> [Given material]:
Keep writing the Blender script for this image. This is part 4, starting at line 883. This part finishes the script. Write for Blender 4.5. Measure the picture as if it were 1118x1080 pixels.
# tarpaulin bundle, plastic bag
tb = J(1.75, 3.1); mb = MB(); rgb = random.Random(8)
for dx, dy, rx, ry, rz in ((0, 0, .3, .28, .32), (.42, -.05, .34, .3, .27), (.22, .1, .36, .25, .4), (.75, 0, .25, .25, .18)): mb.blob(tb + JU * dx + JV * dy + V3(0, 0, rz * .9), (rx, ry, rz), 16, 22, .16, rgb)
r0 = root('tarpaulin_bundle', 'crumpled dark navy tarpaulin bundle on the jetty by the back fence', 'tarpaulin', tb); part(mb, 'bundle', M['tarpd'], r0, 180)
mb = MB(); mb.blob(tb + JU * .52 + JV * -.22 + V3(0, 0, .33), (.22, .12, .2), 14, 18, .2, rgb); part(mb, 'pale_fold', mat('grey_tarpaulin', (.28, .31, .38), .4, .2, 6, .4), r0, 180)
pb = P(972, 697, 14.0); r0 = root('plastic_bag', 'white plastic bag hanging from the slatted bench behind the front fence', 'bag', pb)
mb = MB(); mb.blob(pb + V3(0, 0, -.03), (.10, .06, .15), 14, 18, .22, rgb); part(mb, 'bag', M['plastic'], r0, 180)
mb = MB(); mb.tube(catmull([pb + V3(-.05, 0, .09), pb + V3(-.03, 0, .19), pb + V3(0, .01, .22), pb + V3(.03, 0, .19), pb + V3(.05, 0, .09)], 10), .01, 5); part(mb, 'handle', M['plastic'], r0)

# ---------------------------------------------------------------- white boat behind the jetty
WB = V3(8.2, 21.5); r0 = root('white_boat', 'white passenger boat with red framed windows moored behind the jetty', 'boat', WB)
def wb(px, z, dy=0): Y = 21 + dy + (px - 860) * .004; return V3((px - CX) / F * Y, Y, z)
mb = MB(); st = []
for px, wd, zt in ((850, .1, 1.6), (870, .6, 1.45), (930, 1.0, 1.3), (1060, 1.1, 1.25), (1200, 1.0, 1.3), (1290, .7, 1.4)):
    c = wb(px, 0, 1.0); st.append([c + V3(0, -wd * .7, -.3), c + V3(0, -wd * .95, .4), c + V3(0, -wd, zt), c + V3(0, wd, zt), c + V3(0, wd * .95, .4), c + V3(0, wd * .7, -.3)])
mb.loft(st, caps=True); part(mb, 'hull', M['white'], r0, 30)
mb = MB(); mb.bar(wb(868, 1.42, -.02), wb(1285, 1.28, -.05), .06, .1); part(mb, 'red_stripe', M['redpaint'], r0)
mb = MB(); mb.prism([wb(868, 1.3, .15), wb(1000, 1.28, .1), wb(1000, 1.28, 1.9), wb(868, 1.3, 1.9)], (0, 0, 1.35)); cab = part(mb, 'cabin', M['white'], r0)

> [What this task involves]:
Quote only the stretch of lines that starts the data above and ends with the line containing "mb = MB(); mb.tube(catmull([pb", both included.

> [Exercise output]:
Keep writing the Blender script for this image. This is part 4, starting at line 883. This part finishes the script. Write for Blender 4.5. Measure the picture as if it were 1118x1080 pixels.
# tarpaulin bundle, plastic bag
tb = J(1.75, 3.1); mb = MB(); rgb = random.Random(8)
for dx, dy, rx, ry, rz in ((0, 0, .3, .28, .32), (.42, -.05, .34, .3, .27), (.22, .1, .36, .25, .4), (.75, 0, .25, .25, .18)): mb.blob(tb + JU * dx + JV * dy + V3(0, 0, rz * .9), (rx, ry, rz), 16, 22, .16, rgb)
r0 = root('tarpaulin_bundle', 'crumpled dark navy tarpaulin bundle on the jetty by the back fence', 'tarpaulin', tb); part(mb, 'bundle', M['tarpd'], r0, 180)
mb = MB(); mb.blob(tb + JU * .52 + JV * -.22 + V3(0, 0, .33), (.22, .12, .2), 14, 18, .2, rgb); part(mb, 'pale_fold', mat('grey_tarpaulin', (.28, .31, .38), .4, .2, 6, .4), r0, 180)
pb = P(972, 697, 14.0); r0 = root('plastic_bag', 'white plastic bag hanging from the slatted bench behind the front fence', 'bag', pb)
mb = MB(); mb.blob(pb + V3(0, 0, -.03), (.10, .06, .15), 14, 18, .22, rgb); part(mb, 'bag', M['plastic'], r0, 180)
mb = MB(); mb.tube(catmull([pb + V3(-.05, 0, .09), pb + V3(-.03, 0, .19), pb + V3(0, .01, .22), pb + V3(.03, 0, .19), pb + V3(.05, 0, .09)], 10), .01, 5); part(mb, 'handle', M['plastic'], r0)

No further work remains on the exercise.